Kings and Stony Stratford - 3 King John and his travelling court

John was the youngest of the children of Henry II and Eleanor of Aquitaine. He was born, more-or-less as an afterthought, in 1167 when his mother was 45. Eleanor showed no interest in him and he spent most of his growing years with his father and was Henry's favourite son. John adopted some of the worst characteristics of his father, namely his deviousness but seemed to be unable to sustain a coherent policy. It has been suggested that John was manic-depressive, or in modern terms, bi-polar. He would have periods of frenetic energy followed by periods of extreme lassitude.

His reign was full of difficulties, usually of his own making, and the unintended legacy of his reign is the Magna Carta. At the time of his death, possibly of a heart attack, the country was in a state of civil war and John's early death brought to an end a very troublesome reign.

John was a very mobile king.He had no permanent centre and his court was constantly on the move. The whole adminstrative structure of john's reign moved around England, Ireland, Wales and France which also meant that the treasury moved with him.

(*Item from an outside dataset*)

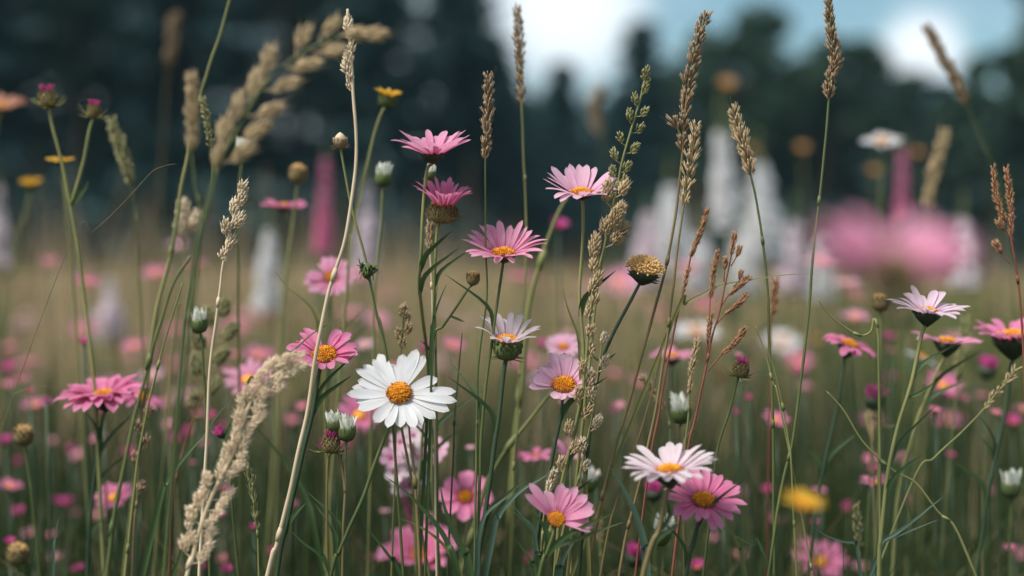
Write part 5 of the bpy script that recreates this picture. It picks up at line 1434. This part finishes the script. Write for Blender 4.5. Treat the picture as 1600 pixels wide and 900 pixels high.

The story about John losing his treasure in the Wash while crossing it is true, but it could only happen to a king who had no permanent centre.

It is possible to map John's movements over the whole of his reign and in the various places he stopped he had to conduct court business; For this reason a charter survives that was issued and witnessed at Stony Stratford. This charter considers the appeal of one Godfrey Blundus of Northampton for some rights that were his due on the death of Roger Harengus and is dated 22nd February 1215. John stayed at Stony Stratford from 19 February 1215 to 5 March 1215.

The details of this charter have little meaning for us, but the fact that John lodged at Stony Stratford during this period tells us that there were a sufficient number of inns in Stony Stratford to accommodate the Royal retnue.

In December of that year, with his army of foreign mercenaries, John set forth on a campaign of terror up to the north of England in an attempt to bring the barons to heel. We know from the rolls that he followed a route through St Albans and Dunstable, but instead of taking the road through Stony Stratford he went  to Newport Pagnell en route to Northampton. John revealed the nastier side of his character during thins campaign and did not restrain his troops from sacking and looting every town they passed through, as well as destroying crops in granaries. There is no record of what was done to Newport Pagnell, but we can assume that Stony Stratford and Wolverton had a lucky escape.